Unfortunately, the huge flaw in the Clinton plan was that there wasn't anything in place to replace welfare. Clinton's welfare reform came two years after the passage of NAFTA, and some 15 years after Reagan entered office with a hammer aimed at the heads of trade and industrial unionism in this country. So, while it sounds nice — to some people, anyway — to say that people would move from welfare to work under Clinton's plan, the work they were moving to, at least those getting work, probably wasn't any better than the assistance they'd been getting from the government in the first place.

If you're wondering why all of this matters in the here and now, it's because we are still seeing Clinton's asinine "third way" policies continue to play out today. This past Friday, changes to South Carolina's Supplemental Nutrition Assistance Program (SNAP) took effect, and those changes will effectively end food benefits to some 60,000 adults in the state. Nationwide, these changes could affect between 500,000 and 1 million people in all.

The rationale for this change is that things are getting better. Unemployment is down, at least according to the somewhat sketchy way the government tracks unemployment. South Carolina, as we all know, is practically booming with jobs these days, including many jobs that had previously left the country over the last 20 or 30 years. If you're happy that those jobs are returning, you should remember that they left the country in the first place because American capitalists decided it was cheaper to ship goods and materials halfway across the world than pay their fellow Americans a living wage.

The fact that these jobs are returning to America isn't a cause for celebration — it should be a wake-up call that wages in this country are now so depressed, and unions so defeated, that it now makes economic sense for the business owners to bring those jobs back here. The return of jobs to America isn't about patriotism; if it was, the jobs would have never left. It's a business decision, pure and simple.

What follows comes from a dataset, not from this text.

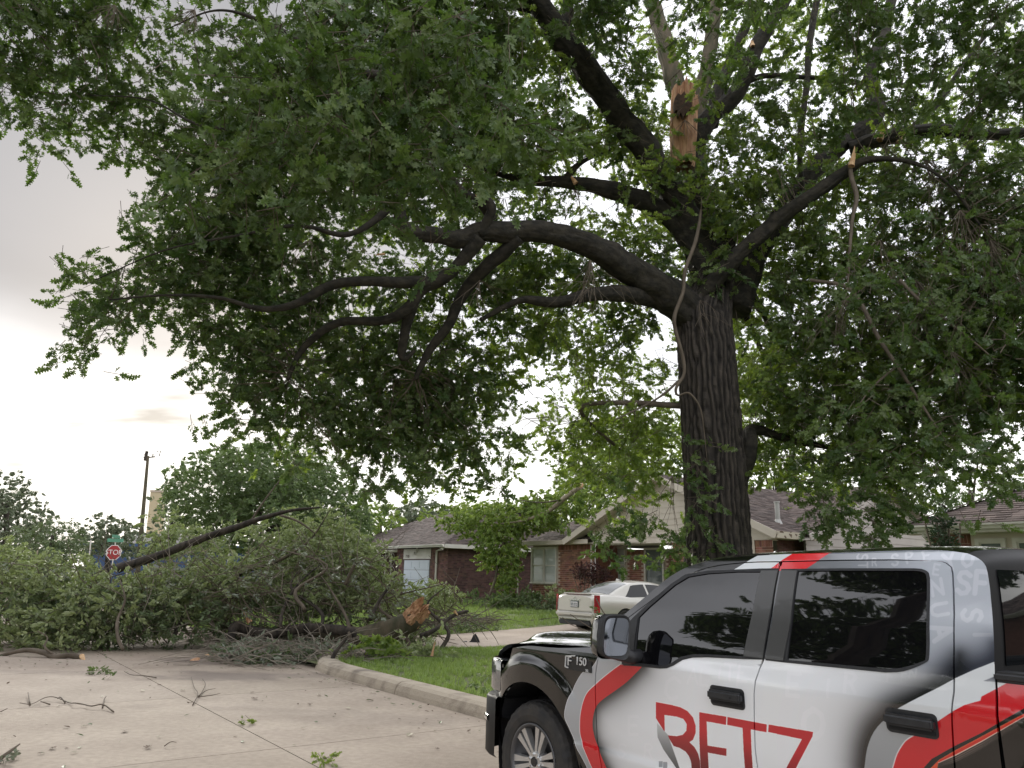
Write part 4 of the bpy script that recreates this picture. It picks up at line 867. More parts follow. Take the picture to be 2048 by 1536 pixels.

Meanwhile, it's very strange that since things are getting better some people have made the logical jump that it's time to cut benefits for the people for whom things are clearly not getting any better. One might think that if things were really getting better and more people were employed and businesses were making money, that tax revenues could easily continue to assist those at the absolute bottom of the economic ladder. Instead, we keep getting more of the same "the jobs are out there" nonsense that ignores a wide range of issues ranging from systemic problems (it's harder to find a job if you're an older worker or have been out of work for more than a few months) to personal ones (some people, believe it or not, have a wide range of mental, physical, or emotional problems that make it difficult to hold down a job). Moreover, the jobs that are there pay less and require more of the people who have them.

For conservatives and liberals alike, the promise of welfare reform has always been about winning the votes of people who are blissfully unaware of how much support they receive from the government by pinning their problems on people underneath them. It's been a stunningly successful experiment in class war, without a doubt executed by both parties for the last 40 years. Sadly, it is probably going to take more than just one New Deal Democrat running against a solidly right-of-center Democrat who championed her husband's destructive policies 20 years ago and continues to take money and advice from the only people who those policies helped.